In sostanza, un’enorme e crescente bolla di liquidità creditizia si è mossa anno dopo anno da un mercato all’altro. Dopo i titoli tecnologici, nel 2001 l’onda di liquidità ha scelto il mercato immobiliare, e abbandonato questo migra ora verso energia e alimentari. Se anche gli indici borsistici o i prezzi immobiliari avessero fatto parte dell’indice dei prezzi, avremmo forse osservato gli attuali tassi d’inflazione già anni fa. La fantasia di una sconsiderata ingegneria finanziaria ha sicuramente aiutato, ma la questione centrale rimane da dove provenga tutto questo denaro. Se la massa monetaria mondiale fosse stata relativamente fissa, i soldi per giocare sarebbero finiti prima e con loro la degenerazione del sistema finanziario. Qui sta a mio avviso la chiave di volta della crisi attuale, che è di natura monetaria come il ’29: troppo credito creato dal nulla dalle banche centrali (anziché dai risparmi privati).

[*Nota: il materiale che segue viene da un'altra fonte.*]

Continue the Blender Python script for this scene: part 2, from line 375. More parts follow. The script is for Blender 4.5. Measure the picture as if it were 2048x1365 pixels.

Chi vende il “più Stato” alla luce della situazione attuale scherza molto pericolosamente col fuoco. In tutta la storia dell’umanità l’instabilità economica è aumentata al passo con la discrezionalità del potere politico, fino al tracollo. È successo ai Babilonesi, nell’antica Roma del tardo Impero, nella Cina del 1500, nell’Unione Sovietica. Purtroppo, anche stavolta la mano pubblica farà di tutto per salvarci dai problemi che lei stessa ha causato nel passato, quando artificialmente stimolò l’attività economica. Un’ottima occasione per lei per aumentare ulteriormente la discrezionalità politica con la scusa di salvarci dagli eccessi del liberismo selvaggio, che non c’è.